Hace tiempo que dejaron de sorprenderme las casualidades relacionadas con los libros (decía Schiller que las casualidades no existen o algo parecido), pero lo que no deja de hacerlo es la facilidad con la que salen las palabras cuando empiezo a hablar de ellos. 

Hay que joderse.

miércoles, agosto 05, 2015

Planes



La chica hablaba de sus planes de futuro, atropellada, como si las ideas se amontonaran contra el cielo de la boca y salieran de cualquier manera en cuanto la abría. Él sabía que era efecto de las drogas, pero suponía que para ella no sería más que su forma normal de hablar. Su forma normal de pasar las noches. Un discurso a ratos fragmentado, a ratos coherente, ráfagas de lucidez mezcladas con idioteces y obviedades. 

Pensaba para sí que la gente que vive al límite —la gente que si la legalidad fuera la línea que dibuja un electrocardiograma, a veces serían el infarto y a veces solo la arritmia— tenía algo duro y brillante dentro, algo esencial, que siempre le había llamado mucho la atención. Era la desesperación del que no tiene nada que perder, pero no. La valentía del inconsciente, pero tampoco. El aura trágica, tal vez. 

Había que estar atento a la atmósfera de los sitios como aquel. Lugares en los que lo inesperado podía hacer su aparición en cualquier momento, un coche de policía parado en la puerta, una pelea, una conversación destacando entre las demás como un trozo de botella de Cocacola suavizado y brillante entre la arena de la playa, una felación en el cuarto de baño, el próximo golpe. Cualquier cosa. Y nada de lo que podía ocurrir era precisamente aleccionador. En sitios así siempre hay cierta tensión en el ambiente, como el recuerdo de un acorde muy grave de bajo. Algo latente y poderoso. 

No son como nosotros, le decía a su amigo, por mucho que hables con ellos, por mucho que te cuenten anécdotas. Nosotros no tenemos abogado. ¿Para qué queremos un abogado? Pero ellos sí. Nosotros nos lo haríamos encima si la policía aporreara nuestro local a las dos de la mañana, pero ellos no. Ellos presumen de no haber hecho caso, de haberlos dejado allí a la intemperie intentando hacerse oír y molestando a los vecinos. Presumen de haberles callado la boca con los papeles del local y haberles dicho después ahora qué, ahora me vas a tener que pedir disculpas, madero, ¿no te parece?

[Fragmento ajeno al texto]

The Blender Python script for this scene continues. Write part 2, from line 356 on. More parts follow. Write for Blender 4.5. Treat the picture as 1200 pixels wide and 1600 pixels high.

Dignos de cierto tipo de admiración, pero solo hasta cierto punto, porque esto que hacemos tú y yo, esto que hacemos de observar lo que pasa en este local, de observar a la gente que habla en la barra con desapego, ellos no pueden hacerlo. Entiéndeme, no es que considere que somos mejores que ellos, ni mucho menos. Simplemente, no han vivido nunca fuera de su mundo de escualos. 

A veces dan miedo y, a veces, pena. Pero siempre son fuente de buenas historias si tienes buen oído.